Los Angeles’ food truck kingpin Roy Choi and San Francisco’s Michelin-starred Daniel Patterson are developing their first fast food chain Loco’l, which is expected to open in 2015 in San Francisco and then Los Angeles a few months later.

They’re experimenting with ingredients to maintain high quality while keeping costs low, which could involve interesting combinations of grains and beef in a single burger patty.

In an L.A. Times article, Choi explained that it’s all about expanding access to healthy, great tasting food:

"'I went out and spoke at MAD and I basically kind of just told the chef community we need to get more involved instead of just feeding the people who can afford our food,' said Choi. When a restaurant thinks it's busy serving 100 people a night, 'the fact is 100 times that are never going to eat our food.' In an attempt to keep Loco'l accessible, prices will be cheap. Choi is hoping to charge no more than $6 for anything on the menu. 'It's really important that things are 99 cents and $2 and $3 because we can't put ourselves next to KFC or McDonald's or Burger King and have our food be $7,' said Choi."

While Choi and Patterson compete with the QSR industry, other chefs are developing concepts that venture into the fast casual world, which usually offers a more refined experience than a QSR, such as counter service and higher quality foods at a price point that typically ranges from $8 to $10 per meal.

Three-Michelin-starred chef Joshua Skenes' of Saison is working on Fat Noodle, a hand-pulled noodle restaurant that’s slated to open in 2015 in San Francisco. Meanwhile, chef José Andrés is working on his own fast food concept.

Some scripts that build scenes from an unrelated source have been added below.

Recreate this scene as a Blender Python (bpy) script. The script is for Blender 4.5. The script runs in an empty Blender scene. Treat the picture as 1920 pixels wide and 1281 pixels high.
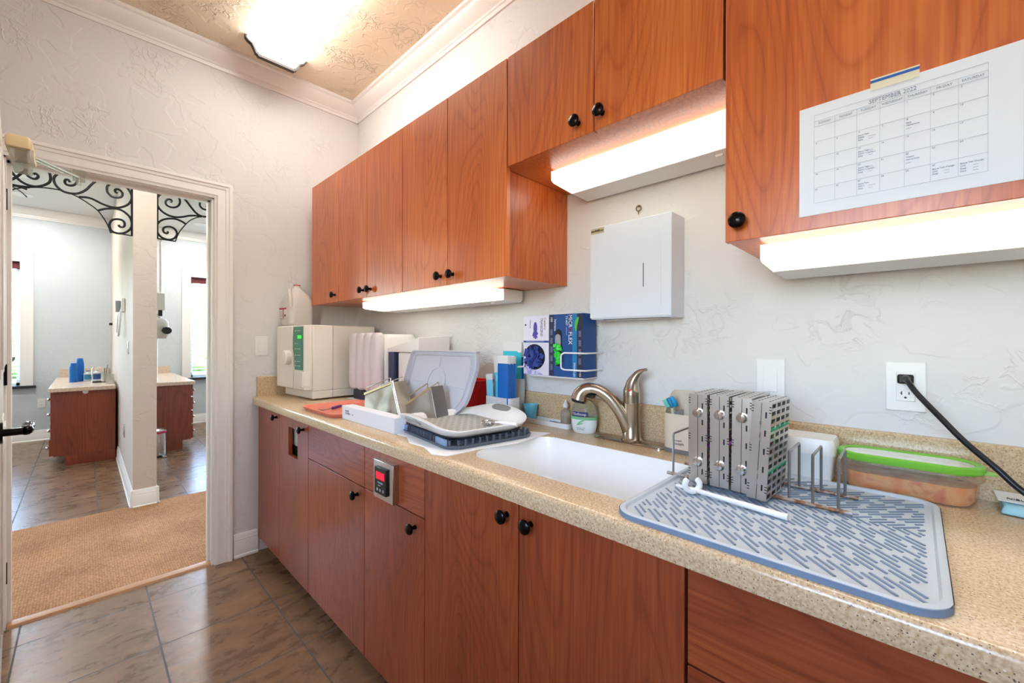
# A small clinic sterilisation room: cherry cabinets, worktop with sink, doorway to the rooms across the hall.
LAMP, ULAMP, SKY, EXPO, DOWN = 10.0, 2.2, 4.0, 0.32, 14
import bpy, bmesh, math, random
from mathutils import Vector, Matrix, Euler
random.seed(7)
C = bpy.context.scene.collection
PI = math.pi
MATX = {}

# ---------------------------------------------------------------- mesh builder
class MB:
    def __init__(s): s.v = []; s.f = []; s.m = []; s.cur = 0
    def mat(s, i): s.cur = i; return s
    def face(s, idx): s.f.append(tuple(idx)); s.m.append(s.cur)
    def hexa(s, P):
        b = len(s.v); s.v += [Vector(p) for p in P]
        for q in ((0,3,2,1),(4,5,6,7),(0,1,5,4),(1,2,6,5),(2,3,7,6),(3,0,4,7)): s.face([b+i for i in q])
        return s
    def box(s, x0, x1, y0, y1, z0, z1):
        return s.hexa([(x0,y0,z0),(x1,y0,z0),(x1,y1,z0),(x0,y1,z0),(x0,y0,z1),(x1,y0,z1),(x1,y1,z1),(x0,y1,z1)])
    def loft(s, rings, close=True, cap0=True, cap1=True):
        n = len(rings[0]); b = len(s.v)
        for r in rings: s.v += [Vector(p) for p in r]
        for k in range(len(rings)-1):
            for i in range(n if close else n-1):
                j = (i+1) % n
                s.face((b+k*n+i, b+k*n+j, b+(k+1)*n+j, b+(k+1)*n+i))
        if cap0: s.face([b+i for i in range(n)][::-1])
        if cap1: s.face([b+(len(rings)-1)*n+i for i in range(n)])
        return s
    def cyl(s, p0, p1, r0, r1=None, n=20):
        r1 = r0 if r1 is None else r1
        p0, p1 = Vector(p0), Vector(p1); d = (p1-p0).normalized()
        a = d.orthogonal().normalized(); c = d.cross(a)
        R = lambda p, r: [p + (a*math.cos(t)+c*math.sin(t))*r for t in [2*PI*i/n for i in range(n)]]
        return s.loft([R(p0, r0), R(p1, r1)])
    def tube(s, pts, r, n=8, closed=False):
        pts = [Vector(p) for p in pts]; N = len(pts); rs = r if isinstance(r, (list, tuple)) else [r]*N
        rings = []; a = None
        for i, p in enumerate(pts):
            if closed: d = (pts[(i+1) % N]-pts[i-1])
            else: d = (pts[min(i+1, N-1)]-pts[max(i-1, 0)])
            d.normalize()
            if a is None: a = d.orthogonal().normalized()
            else:
                a = a - d*a.dot(d)
                a = a.normalized() if a.length > 1e-6 else d.orthogonal().normalized()
            c = d.cross(a)
            rings.append([p+(a*math.cos(t)+c*math.sin(t))*rs[i] for t in [2*PI*k/n for k in range(n)]])
        if closed: rings.append(rings[0])
        return s.loft(rings, cap0=not closed, cap1=not closed)
    def lathe(s, prof, c=(0,0,0), n=28, ax='z', sx=1, sy=1):
        rings = []
        for r, z in prof:
            ring = []
            for i in range(n):
                t = 2*PI*i/n; u, v = max(r, 1e-5)*math.cos(t)*sx, max(r, 1e-5)*math.sin(t)*sy
                q = {'z': (u, v, z), 'y': (u, z, v), 'x': (z, u, v)}[ax]
                ring.append((c[0]+q[0], c[1]+q[1], c[2]+q[2]))
            rings.append(ring)
        return s.loft(rings)
    def prism(s, poly, ax, a0, a1):
        def P(u, v, w): return {'x': (w, u, v), 'y': (u, w, v), 'z': (u, v, w)}[ax]
        return s.loft([[P(u, v, a0) for u, v in poly], [P(u, v, a1) for u, v in poly]])
    def xf(s, M, start=0):
        for i in range(start, len(s.v)): s.v[i] = M @ s.v[i]
        return s
    def ellipsoid(s, c, rx, ry, rz, n=20, m=10):
        prof = [(math.sin(PI*k/m), -math.cos(PI*k/m)) for k in range(m+1)]
        st = len(s.v); s.lathe(prof, (0,0,0), n)
        return s.xf(Matrix.Translation(c) @ Matrix.Diagonal((rx, ry, rz, 1)), st)

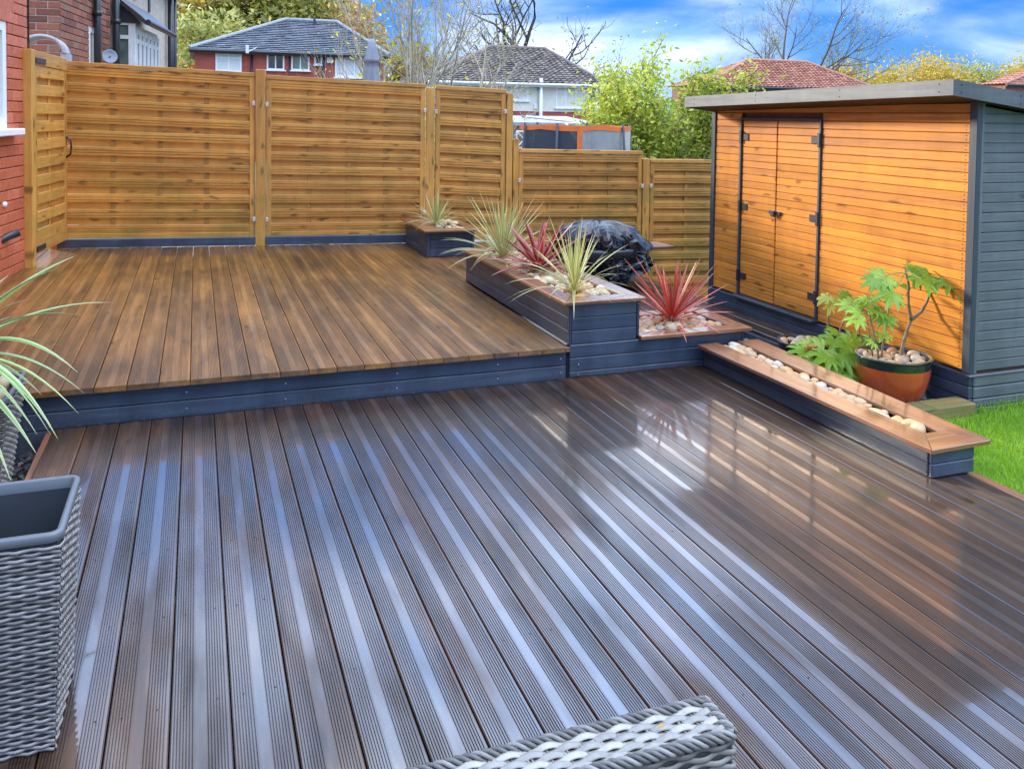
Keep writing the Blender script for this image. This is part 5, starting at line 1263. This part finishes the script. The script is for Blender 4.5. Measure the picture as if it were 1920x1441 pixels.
cordyline('cordyline', 'cream and green arching spiky plant at the near end of the tall planter', at_z(1076, 551, 0.455), 66, 0.50, 0.0140, 'blade_cream', 64, 0.25, grp='spiky cordyline plants', upright=0.4, stemmat='stem_green')
cordyline('cordyline', 'coral red spiky plant in the low part of the planter', at_z(1259, 604, 0.215), 50, 0.50, 0.0205, 'blade_coral', 65, 0.6, grp='spiky cordyline plants', upright=0.95)

# ------------------------------------------------------------------ left edge: two woven planters and the arching plant
def rrect(hx, hy, r, n=6):
    out = []
    for cx, cy, a0 in ((hx - r, hy - r, 0), (-hx + r, hy - r, 90), (-hx + r, -hy + r, 180), (hx - r, -hy + r, 270)):
        for i in range(n + 1):
            a = R_(a0 + 90 * i / n); out.append((cx + r * math.cos(a), cy + r * math.sin(a)))
    return out
def loft(rings, close_last=True):
    b = MB(); n = len(rings[0]); vs = [p for r in rings for p in r]; fs = []
    for i in range(len(rings) - 1):
        for k in range(n):
            k2 = (k + 1) % n; fs.append((i * n + k, i * n + k2, (i + 1) * n + k2, (i + 1) * n + k))
    if close_last: fs.append(tuple((len(rings) - 1) * n + k for k in range(n)))
    b.add(vs, fs); return b
def weave(b, O, U, V, N, stakes, rows, amp, rad, flat, n=5, per=4, jit=0.0006):
    O, U, V, N = map(Vector, (O, U, V, N)); N = N.normalized()
    for j in range(rows):
        pts = []
        for i in range(stakes * per + 1):
            s = i / (stakes * per); pts.append(O + U * s + V * ((j + 0.5) / rows) + N * (amp * math.cos(math.pi * (s * stakes + j)) + random.uniform(-jit, jit)))
        b.tube(pts, rad, n, True, flat)
def woven_planter(name, label, c, hx, hy, H, taper, zb, mat, faces='all', stone=False, empty_in=True):
    p = empty(name, (c[0], c[1], zb)); tag(p, label, 'planter', 'tall woven planters at the left edge')
    core = loft([[(x, y, 0.0) for x, y in rrect(hx - taper - .006, hy - taper - .006, 0.02)], [(x, y, H - 0.03) for x, y in rrect(hx - .008, hy - .008, 0.02)]], False); core.build('core', 'wicker_dark', p)
    for (sx_, sy_) in ((1, 0), (0, -1), (0, 1), (-1, 0)):
        b = MB()
        if sx_: o0 = Vector((sx_ * (hx - taper), -hy + taper, 0.0)); U = Vector((0, 2 * (hy - taper), 0)); N = Vector((sx_, 0, 0)); V = Vector((sx_ * taper, 0, H - 0.03)); W = 2 * hy
        else: o0 = Vector((-hx + taper, sy_ * (hy - taper), 0.0)); U = Vector((2 * (hx - taper), 0, 0)); N = Vector((0, sy_, 0)); V = Vector((0, sy_ * taper, H - 0.03)); W = 2 * hx
        rows = int(H / 0.0115); st = max(6, int(W / 0.030)) 
        near = (sx_ == 1 or sy_ == -1)
        if not near: rows //= 2; st //= 2
        O0 = o0.copy()
        # widen the weave towards the rim so that it follows the taper
        for j in range(rows):
            f = (j + 0.5) / rows; k = taper * f; pts = []; per = 4
            for i in range(st * per + 1):
                s = i / (st * per)
                if sx_: q = Vector((sx_ * (hx - taper + k), (-hy + taper - k) + (2 * (hy - taper) + 2 * k) * s, f * (H - 0.03)))
                else: q = Vector(((-hx + taper - k) + (2 * (hx - taper) + 2 * k) * s, sy_ * (hy - taper + k), f * (H - 0.03)))
                q += N * (0.0035 * math.cos(math.pi * (s * st + j)) + random.uniform(-.0004, .0004)); q.z += random.uniform(-.0005, .0005); pts.append(q)
            b.tube(pts, 0.0028, 5, True, 1.65)
        o = b.build('weave', mat, p, True); o['kind'] = 'stuff'
    rw = 0.013
    rr = loft([[(x, y, H - 0.026) for x, y in rrect(hx - .003, hy - .003, 0.028)], [(x, y, H - 0.022) for x, y in rrect(hx + .003, hy + .003, 0.028)], [(x, y, H - 0.005) for x, y in rrect(hx + 0.004, hy + 0.004, 0.03)], [(x, y, H) for x, y in rrect(hx, hy, 0.028)],
               [(x, y, H) for x, y in rrect(hx - rw + .003, hy - rw + .003, 0.02)], [(x, y, H - 0.004) for x, y in rrect(hx - rw, hy - rw, 0.018)], [(x, y, H - 0.03) for x, y in rrect(hx - rw - .002, hy - rw - .002, 0.018)]], False)
    rr.build('rim', 'grey_plastic', p, True)
    ln = loft([[(x, y, H - 0.03) for x, y in rrect(hx - rw - .001, hy - rw - .001, 0.018)], [(x, y, H - (0.30 if empty_in else 0.06)) for x, y in rrect(hx - rw - 0.02, hy - rw - 0.02, 0.018)]], True)
    ln.build('liner', 'dark_inside' if empty_in else 'soil', p)
    return p
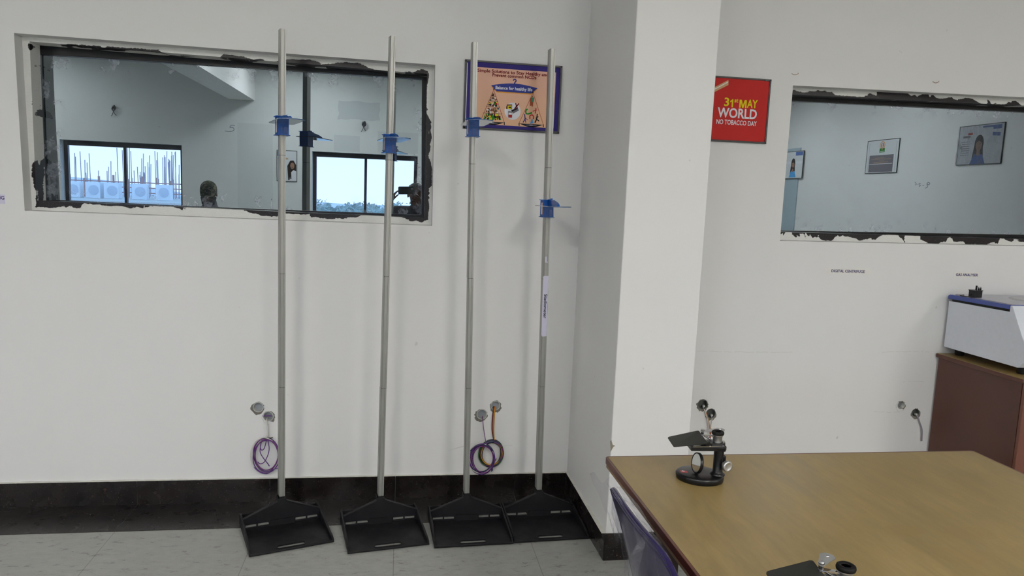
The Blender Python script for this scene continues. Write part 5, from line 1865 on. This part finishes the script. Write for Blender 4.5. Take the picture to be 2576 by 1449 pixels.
# loose wires left in the window wall for lamps
for (x, z, lab) in ((-4.283, 2.511, 'black wire ends hanging from a hole in the far wall, left of the mirror reflection'), (-0.592, 2.474, 'black wire ends hanging from the far wall, seen between the two left poles')):
    t = thing('wall_wires', lab, 'wires', (x, LB, z), group='wire ends left in the far wall')
    MB().plate(circle(0, 0, 0.030, 14, 0.15, 3), [], 0.0, 0.004, 'xz').build('hole_edge', M_plast_edge, t)
    MB().tube(smooth_path([(0, 0.004, 0.012), (0.02, 0.05, 0.02), (0.03, 0.05, -0.03), (0.0, 0.04, -0.05), (-0.02, 0.03, -0.02), (0.0, 0.02, 0.0)], 6), 0.010, 8).build('wire_knot', W_black, t)
    MB().tube(smooth_path([(0.0, 0.03, -0.04), (-0.01, 0.03, -0.09), (-0.035, 0.02, -0.135)], 6), 0.0045, 6).build('wire_tail', W_black, t)
    MB().tube(smooth_path([(0.0, 0.03, -0.04), (0.012, 0.03, -0.09), (0.035, 0.02, -0.12)], 6), 0.0045, 6).build('wire_tail', W_black, t)

# pen marks on the far walls
M_pen = plain('marker_ink', (0.13, 0.15, 0.22), 0.7)
t = thing('pen_mark', 'handwritten figure five with a long stroke on the far wall', 'writing', (-2.60, LB, 2.28))
MB().tube(smooth_path([(0.055, 0.001, 0.050), (0.005, 0.001, 0.055), (-0.020, 0.001, 0.022), (0.030, 0.001, 0.020), (0.038, 0.001, -0.018), (-0.010, 0.001, -0.038), (-0.095, 0.001, -0.036)], 6), 0.0035, 6).build('stroke', M_pen, t)
t = thing('pen_mark', 'short handwritten scribble on the side wall below the emblem notice', 'writing', (XR - 0.001, -4.78, 1.775), (0, 0, R(-90)))
for pts in ([(0.105, 0, 0.035), (0.075, 0, 0.012), (0.095, 0, -0.002)], [(0.055, 0, 0.006), (0.05, 0, 0.002)], [(-0.005, 0, 0.022), (0.025, 0, 0.020), (0.022, 0, 0.002), (-0.002, 0, -0.004), (0.02, 0, -0.022)],
            [(-0.04, 0, -0.005), (-0.065, 0, -0.003)], [(-0.115, 0, 0.012), (-0.13, 0, 0.028), (-0.165, 0, 0.022), (-0.150, 0, 0.0), (-0.118, 0, 0.010), (-0.130, 0, -0.025), (-0.095, 0, -0.042)]):
    MB().tube(smooth_path([(-a, b, c) for a, b, c in [(-p[0], p[1], p[2]) for p in pts]], 5), 0.0028, 6).build('stroke', M_pen, t)

# ================================================================ outside, beyond the far windows
M_conc = plain('pale_concrete', (0.45, 0.43, 0.40), 0.9, var=0.15, scale=4)  # plain pale grey concrete
M_brickred = plain('rusty_red', (0.42, 0.25, 0.22), 0.8, var=0.25)
M_unit = plain('white_unit_metal', (0.70, 0.72, 0.74), 0.5)
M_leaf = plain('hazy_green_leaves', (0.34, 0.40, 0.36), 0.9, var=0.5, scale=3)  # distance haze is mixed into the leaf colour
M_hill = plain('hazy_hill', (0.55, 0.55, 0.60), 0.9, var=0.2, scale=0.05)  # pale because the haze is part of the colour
M_ground = plain('dusty_ground', (0.60, 0.58, 0.56), 0.95, var=0.2, scale=0.3)
struct(MB().box(-120, 120, -220, LB - 0.3, -4.2, -4.0).build('ground', M_ground))
struct(MB().box(-18, -4.5, -31, -21, -4.0, 0.74).build('terrace_block', M_conc))
b = MB()
n = 60
for i in range(n + 1):
    x = -120 + 190 * i / n
    hgt = -3.0 + 4.6 * math.exp(-((x + 85) / 34) ** 2) + 0.5 * mnoise.noise(Vector((x * 0.05, 0, 0)))
    b.v += [(x, -190, -4), (x, -186, hgt), (x, -176, hgt * 0.75), (x, -160, -4)]
    b.sm += []
for i in range(n):
    for j in range(3):
        b.f.append((i * 4 + j, (i + 1) * 4 + j, (i + 1) * 4 + j + 1, i * 4 + j + 1))
        b.sm.append(True)
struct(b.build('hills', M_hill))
rn = random.Random(17)
b = MB()
for q in range(700):
    cx_, cy_ = rn.uniform(-26, 12), rn.uniform(-72, -58)
    cz_ = rn.uniform(-1.7, -0.35) + 0.35 * mnoise.noise(Vector((cx_ * 0.6, cy_ * 0.6, 0)))
    cr_ = rn.uniform(0.35, 0.8)
    for w_ in range(26):
        v = Vector((rn.gauss(0, 1), rn.gauss(0, 1), rn.gauss(0, 0.8))).normalized() * cr_ * rn.uniform(0.6, 1.0)
        c_ = Vector((cx_, cy_, cz_)) + v
        a_, d_ = Vector((rn.uniform(-1, 1), rn.uniform(-.5, .5), rn.uniform(-1, 1))) * 0.16, Vector((rn.uniform(-1, 1), rn.uniform(-.5, .5), rn.uniform(-1, 1))) * 0.16
        b.add([tuple(c_ - a_), tuple(c_ - d_), tuple(c_ + a_), tuple(c_ + d_)], [(0, 1, 2, 3)])
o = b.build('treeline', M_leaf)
o['kind'] = 'stuff'
tag(o, 'low band of hazy treetops beyond the right-hand far window', 'trees')
for q, x in enumerate((-11.2, -10.55, -9.95, -9.05, -8.25)):
    t = thing('outdoor_unit', 'white box-shaped air conditioner unit standing on the roof terrace seen through the far window', 'air conditioner', (x, -24.0, 0.745), (0, 0, R(rn.uniform(-6, 6))), 'air conditioner units on the terrace')
    MB().box(-0.24, 0.24, -0.15, 0.15, 0.0, 0.55).build('casing', M_unit, t)
    MB().plate(circle(0.03, 0.28, 0.17, 24), [], 0.150, 0.165, 'xz').build('fan_grille', plain('grey_grille', (0.50, 0.53, 0.58), 0.6), t)
for q in range(9):
    x = -12.0 + 0.5 * q
    t = MB().box(-0.03, 0.03, -0.03, 0.03, 0.0, rn.uniform(0.65, 0.85)).build('parapet_post', M_brickred)
    t.location = (x, -25.6, 0.74)
    tag(t, 'rust-red post of the low parapet on the roof terrace outside', 'post', 'parapet posts on the terrace')
for q in range(3):
    t = MB().box(-12.1, -7.4, -0.015, 0.015, -0.02, 0.02).build('parapet_rail', M_brickred)
    t.location = (0, -25.6, 0.95 + 0.19 * q)
    tag(t, 'long rust-red rail of the parapet on the roof terrace outside', 'rail', 'parapet rails on the terrace')
reb = MB().cyl((0, 0, 0), (0, 0, 1.0), 0.015, seg=6).build('steel_bar', plain('rusty_rebar', (0.34, 0.29, 0.33), 0.7))
first = True
spots = []
while len(spots) < 84:
    cl = rn.choice((-12.0, -11.6, -11.1, -10.6, -10.1, -9.8, -9.2, -8.8, -8.4, -8.0, -7.6))
    c_ = (cl + rn.uniform(-0.22, 0.22), rn.uniform(-30.5, -26.2))
    if all((c_[0] - a) ** 2 + (c_[1] - b) ** 2 > 0.03 for a, b in spots):
        spots.append(c_)
for sx_, sy_ in spots:
    o = reb if first else reb.copy()
    if not first:
        COL.objects.link(o)
    first = False
    o.location = (sx_, sy_, 0.74)
    o.scale = (1, 1, rn.uniform(0.7, 2.0))
    o.rotation_euler = (R(rn.uniform(-1, 1)), R(rn.uniform(-2, 2)), 0)
    tag(o, 'thin steel bar sticking up from the unfinished roof outside the far window', 'steel bar', 'steel bars rising from the unfinished roof')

Details are still elusive, however in an interview with Vanity Fair in February, Andrés echoed Roy Choi’s sentiment that chefs have a responsibility to feed more than just wealthy patrons:

“I’ve been saying for a while that more and more chefs, we need to be [better at] influencing how to feed the many. We only feed the few. I don’t mean only on hunger issues, which I love to see the food community very involved in, solving the hunger and obesity issues in America and overseas, but I believe there’s an opportunity for chefs to have more of a say in how we’re going to feed the vast majority of this planet. You achieve that through the fast-food restaurants. I guarantee you that in the next 10 to 20 years we are going to see more and more fast-food restaurants lead by chefs.”

In other words, with great power (and talent), comes great responsibility.